10 bug-fighting basics for the garden

June 30, 2015

There are literally thousands of types of leaf-eating bugs, beetles and root-chewing grubs that may infest your yard, lawn and garden. But with due diligence and some home remedies and natural repellents, you can usually take care of the problem.

10 bug-fighting basics for the garden

1. Use chemicals sparingly

If you can't learn to live with the few that don't respond to environmentally friendly repellents, use chemicals only sparingly and always take precautions to protect yourself and beneficial insects that feed on other bugs.

2. Make insecticidal soap

  • Keep a bar of soap next to your outdoor water faucet. When you wash your hands, rinse them into your watering can.
  • Then, when you water your plants, they'll get a nice dose of soap, which is a mild insecticide that kills soft-bodied bugs.

3. Rotate your veggies

It's the best way to make sure that surviving pests from last year's garden, which waited through winter in the soil, have a hard time finding the plants they most like to eat.

4. Attract apple and other fruit tree pests

Combine 250 millilitres (one cup) each of water, vinegar and sugar in milk jugs hung from tree limbs, and you'll collect lots of insects that mistake the mixture for ripening fruit.

5. Make a fly trap

Make a fly trap from the same mixture and put it in jars whose lids have punched holes just wide enough for the flies to get through.

  • Place the traps on your deck or porch so the flies are caught before they come into your house.

6. Trap June bugs

Too many June bugs? Although they don't eat plants, their larvae damage the lawn and they make spending evenings outdoors unpleasant.

  • On a rainless night, fill a large tub with water and place a lamp or shop light over it.
  • Turn the light on after dark, and many of the June bugs that fly towards it will accidentally drop into the tub.

7. Use reflective mulch

Shiny silver mulch helps prevent thrips and other insects from finding your plants because as they pass by, they're confused by the light and fly away.

  • You can make your own reflective mulch by placing sheets of wide, heavy-duty aluminum foil around plants and anchoring them with stones.

8. Stir up a rhubarb insecticide

  • Soak 1.5 kilograms of rhubarb leaves in four litres water for 24 hours.
  • Bring the water to a boil and let it simmer for 30 minutes.
  • Add 25 grams (1 ounce) of laundry soap flakes and let it cool before spraying it on bug-ridden plants.

9. Save your eggshells

Use eggshells to repel a wide range of garden pests.

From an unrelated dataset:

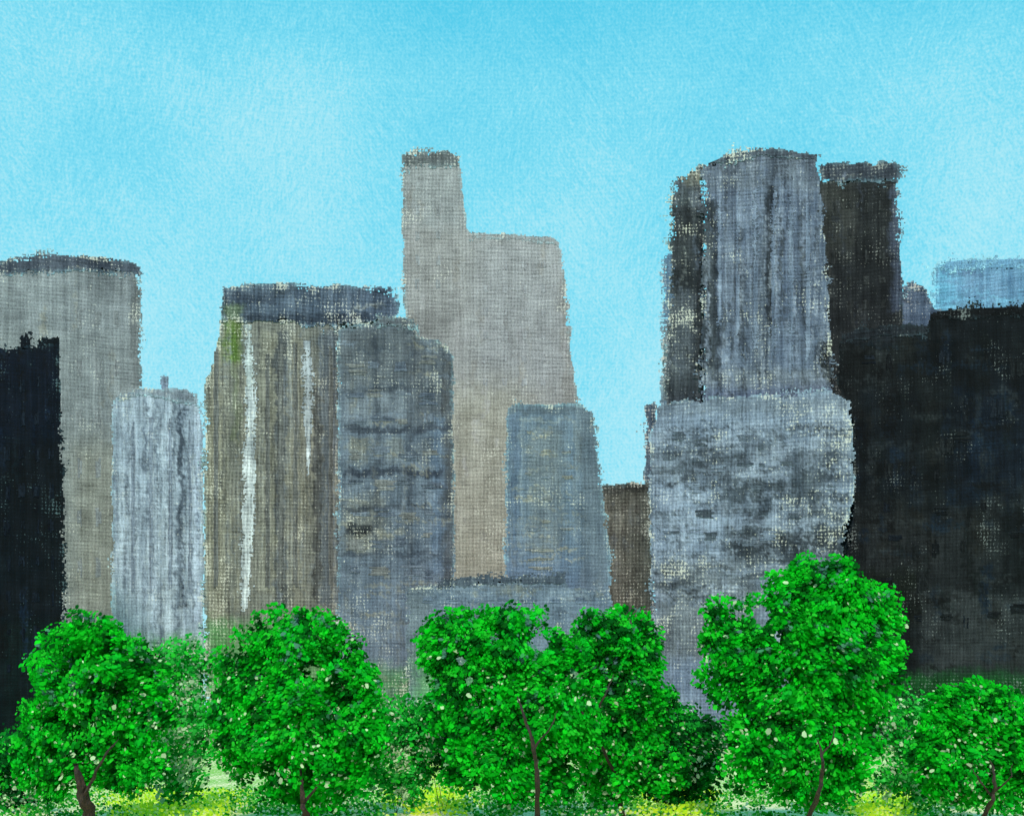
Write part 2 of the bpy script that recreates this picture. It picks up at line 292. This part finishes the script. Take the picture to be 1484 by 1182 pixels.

  • Crushed eggshells deter slugs and snails, and a layer of shells placed around onions and cabbage helps to discourage root maggots.

10. Use floating row covers

Use floating row covers, a garden fabric spread over plants, to prevent damage by secretive critters that you rarely see, such as the moths whose larvae become squash vine borers, or flies, whose eggs hatch into beet leaf miners.